Problem to solve: Your task is to transcribe all of the data below exactly, omitting the images.

>> start Data block

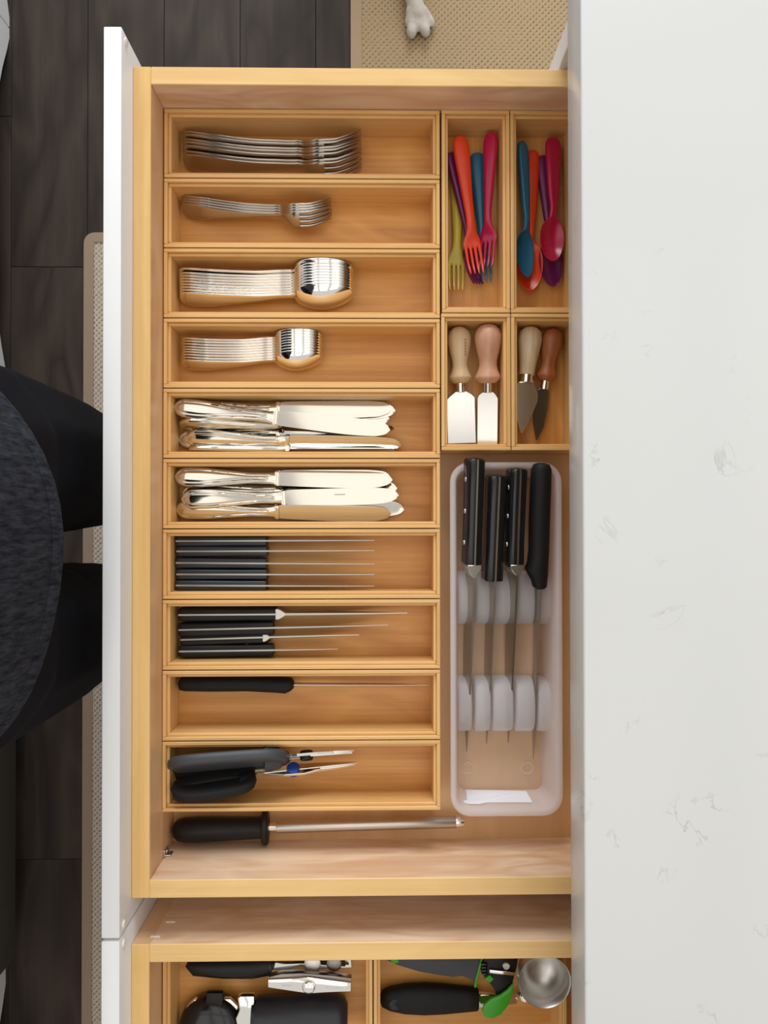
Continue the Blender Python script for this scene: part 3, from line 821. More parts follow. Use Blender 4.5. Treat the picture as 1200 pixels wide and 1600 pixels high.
# serrated nut-gripping jaw between the handles
MB().box(.082, .108, -.0022, .0022, -.0075, -.0030).build('gripping_jaw', M['satin_steel'], t)
for k in range(8):
    MB().box(.083 + k * .0031, .0845 + k * .0031, -.0024, .0024, -.0086, -.0070).build('jaw_tooth', M['satin_steel'], t)
tag(t, 'scissors with black rubber loops and a blue pivot', 'scissors', 'kitchen scissors')

# ================================================================== sharpening steel
A, B = at(269.8, 1297, Z_DF + .0165), at(725, 1284, Z_DF + .0165)
LS = (B - A).length; hl = (at(421, 1293, Z_DF + .0165) - A).length
t = empty('sharpening_steel', mat=frame(A, B))
MB().lathe([(0, .004), (.002, .0085), (.006, .0122), (.014, .0142), (.03, .0148), (.055, .0140), (.08, .0132), (hl - .012, .0128), (hl - .008, .0132)], 24, ky=.95).build('handle', M['black'], t, smooth=True, angle=60)
MB().lathe([(hl - .0085, .0110), (hl - .0080, .0190), (hl - .0065, .0205), (hl - .0030, .0205), (hl - .0012, .0185), (hl - .0005, .0100)], 28, ky=.95, kz=.75).build('guard', M['black'], t, smooth=True, angle=50)
MB().lathe([(hl - .002, .0048), (hl + .008, .0048), (hl + .0085, .0040)], 20).build('ferrule', M['steel'], t, smooth=True)
rod = []
n = 30
rs = [[(x, r_ * math.cos(2 * math.pi * i / 40) * (1 + (.018 if i % 2 else -.018)), r_ * math.sin(2 * math.pi * i / 40) * (1 + (.018 if i % 2 else -.018))) for i in range(40)] for x, r_ in ((hl + .008, .0060), (hl + .010, .0064), (LS - .010, .0064), (LS - .0095, .0060))]
MB().rings(rs).build('ribbed_rod', M['satin_steel'], t, smooth=True, angle=60)
MB().lathe([(LS - .0095, .0062), (LS - .003, .0062), (LS - .0005, .0052), (LS, .003)], 22).build('tip_cap', M['steel'], t, smooth=True)
tag(t, 'sharpening steel with black handle and round guard on the drawer bottom', 'sharpening steel')

# ================================================================== children's plastic cutlery
KT_F = ([0, .01, .05, .3, .55, .66, .74, .80], [.003, .0062, .0085, .0090, .0075, .0062, .0034, .0028])
def kid_fork(label, mat, a, b, za, zb, roll, ew=.0185, hw=.0205):
    A, B = at(a[0], a[1], za), at(b[0], b[1], zb); L = (B - A).length
    wts = [.10 * ew, .46 * ew, .74 * ew, .93 * ew, ew, .99 * ew, .82 * ew, .60 * ew, .50 * ew, .52 * ew, .66 * hw, .92 * hw, hw]
    me = fork_mesh(L, ew, hw, th=.003, power=2.2, ats=[0, .005, .018, .040, .075, .14, .3, .5, .60, .66, .71, .75, .80], wts=wts, thk=KT_F, tine_th=.0030, name='plastic_fork',
                   prof=([0, .2, .45, .6, .68, .78, .9, 1.0], [0, .0012, .0026, .0034, .0020, -.0016, .0006, .0052]))
    o = obj_from('plastic_fork', me, M[mat]); o.matrix_world = frame(A, B) @ Matrix.Rotation(R(roll), 4, 'X')
    tag(o, label, 'fork', 'plastic children forks')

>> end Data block

Solution for this exercise:
Continue the Blender Python script for this scene: part 3, from line 821. More parts follow. Use Blender 4.5. Treat the picture as 1200 pixels wide and 1600 pixels high.
# serrated nut-gripping jaw between the handles
MB().box(.082, .108, -.0022, .0022, -.0075, -.0030).build('gripping_jaw', M['satin_steel'], t)
for k in range(8):
    MB().box(.083 + k * .0031, .0845 + k * .0031, -.0024, .0024, -.0086, -.0070).build('jaw_tooth', M['satin_steel'], t)
tag(t, 'scissors with black rubber loops and a blue pivot', 'scissors', 'kitchen scissors')

# ================================================================== sharpening steel
A, B = at(269.8, 1297, Z_DF + .0165), at(725, 1284, Z_DF + .0165)
LS = (B - A).length; hl = (at(421, 1293, Z_DF + .0165) - A).length
t = empty('sharpening_steel', mat=frame(A, B))
MB().lathe([(0, .004), (.002, .0085), (.006, .0122), (.014, .0142), (.03, .0148), (.055, .0140), (.08, .0132), (hl - .012, .0128), (hl - .008, .0132)], 24, ky=.95).build('handle', M['black'], t, smooth=True, angle=60)
MB().lathe([(hl - .0085, .0110), (hl - .0080, .0190), (hl - .0065, .0205), (hl - .0030, .0205), (hl - .0012, .0185), (hl - .0005, .0100)], 28, ky=.95, kz=.75).build('guard', M['black'], t, smooth=True, angle=50)
MB().lathe([(hl - .002, .0048), (hl + .008, .0048), (hl + .0085, .0040)], 20).build('ferrule', M['steel'], t, smooth=True)
rod = []
n = 30
rs = [[(x, r_ * math.cos(2 * math.pi * i / 40) * (1 + (.018 if i % 2 else -.018)), r_ * math.sin(2 * math.pi * i / 40) * (1 + (.018 if i % 2 else -.018))) for i in range(40)] for x, r_ in ((hl + .008, .0060), (hl + .010, .0064), (LS - .010, .0064), (LS - .0095, .0060))]
MB().rings(rs).build('ribbed_rod', M['satin_steel'], t, smooth=True, angle=60)
MB().lathe([(LS - .0095, .0062), (LS - .003, .0062), (LS - .0005, .0052), (LS, .003)], 22).build('tip_cap', M['steel'], t, smooth=True)
tag(t, 'sharpening steel with black handle and round guard on the drawer bottom', 'sharpening steel')

# ================================================================== children's plastic cutlery
KT_F = ([0, .01, .05, .3, .55, .66, .74, .80], [.003, .0062, .0085, .0090, .0075, .0062, .0034, .0028])
def kid_fork(label, mat, a, b, za, zb, roll, ew=.0185, hw=.0205):
    A, B = at(a[0], a[1], za), at(b[0], b[1], zb); L = (B - A).length
    wts = [.10 * ew, .46 * ew, .74 * ew, .93 * ew, ew, .99 * ew, .82 * ew, .60 * ew, .50 * ew, .52 * ew, .66 * hw, .92 * hw, hw]
    me = fork_mesh(L, ew, hw, th=.003, power=2.2, ats=[0, .005, .018, .040, .075, .14, .3, .5, .60, .66, .71, .75, .80], wts=wts, thk=KT_F, tine_th=.0030, name='plastic_fork',
                   prof=([0, .2, .45, .6, .68, .78, .9, 1.0], [0, .0012, .0026, .0034, .0020, -.0016, .0006, .0052]))
    o = obj_from('plastic_fork', me, M[mat]); o.matrix_world = frame(A, B) @ Matrix.Rotation(R(roll), 4, 'X')
    tag(o, label, 'fork', 'plastic children forks')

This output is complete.